On Thu, Oct 06, 2005 at 03:42:14PM -0700, Murray Stokely <[EMAIL PROTECTED]> 
was witnessed plotting the following conspiracy:
> On Thu, Oct 06, 2005 at 06:15:41PM -0400, Dan Ponte wrote:
> > One idea is to revert to the old design, which suited people's needs
> > just fine. However, I doubt that will happen.
> 
> Uhm, it didn't suit people's needs just fine.  It was total crap with
> dozens of disorganized links all over the front page and second level
> pages topping 100k as they had just grown larger and larger over time
> and noone had stepped back to look at how bad it all was for someone
> coming to the site for the first time to find any useful information.
> I've had so many people ask 'where did all that new content come from
> about advocacy and such?'.  The answer is it was there before just
> hidden in the complexity.
> 
> This is not the appropriate forum for armchair web design discussions.
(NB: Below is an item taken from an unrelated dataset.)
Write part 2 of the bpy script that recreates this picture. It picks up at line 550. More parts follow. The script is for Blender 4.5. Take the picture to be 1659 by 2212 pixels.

> If you are interested in tweaking the new design then join the -www@
> list.  Better yet, you could have participated in the redesign
> discussions there over the past 6 months.  Patches will be addressed
> first.  Second will be specific suggestions about regressions in
> useability (many have been fixed within hours of being brought up on
> the www@ list).  I doubt you'll find anyone interested in acting on
> any 'I liked it better before' mails.
> 
> Thanks for Kris and others on this list trying to keep things specific
> and constructive.  Let's let this thread die on stable@ and move it to
> www@ where it belongs.
> 
>     - Murray
Admittedly, having some of the more obscure pages come into plain view
is a nice thing. However, I am speaking mostly of the increase in number
of clicks it takes to get to frequently-visited pages. And the new
"look" is another thing I have a few gripes with. I guess the good thing
to do would be to take this up on www, per your suggestion. Ultimately,
the goal is to make things better; I just didn't feel that the current
ways of doing things are the best means to that end.
-Dan
-- 
Dan Ponte
http://www.theamigan.net/
Economists state their GNP growth projections to the nearest tenth of a
percentage point to prove they have a sense of humor.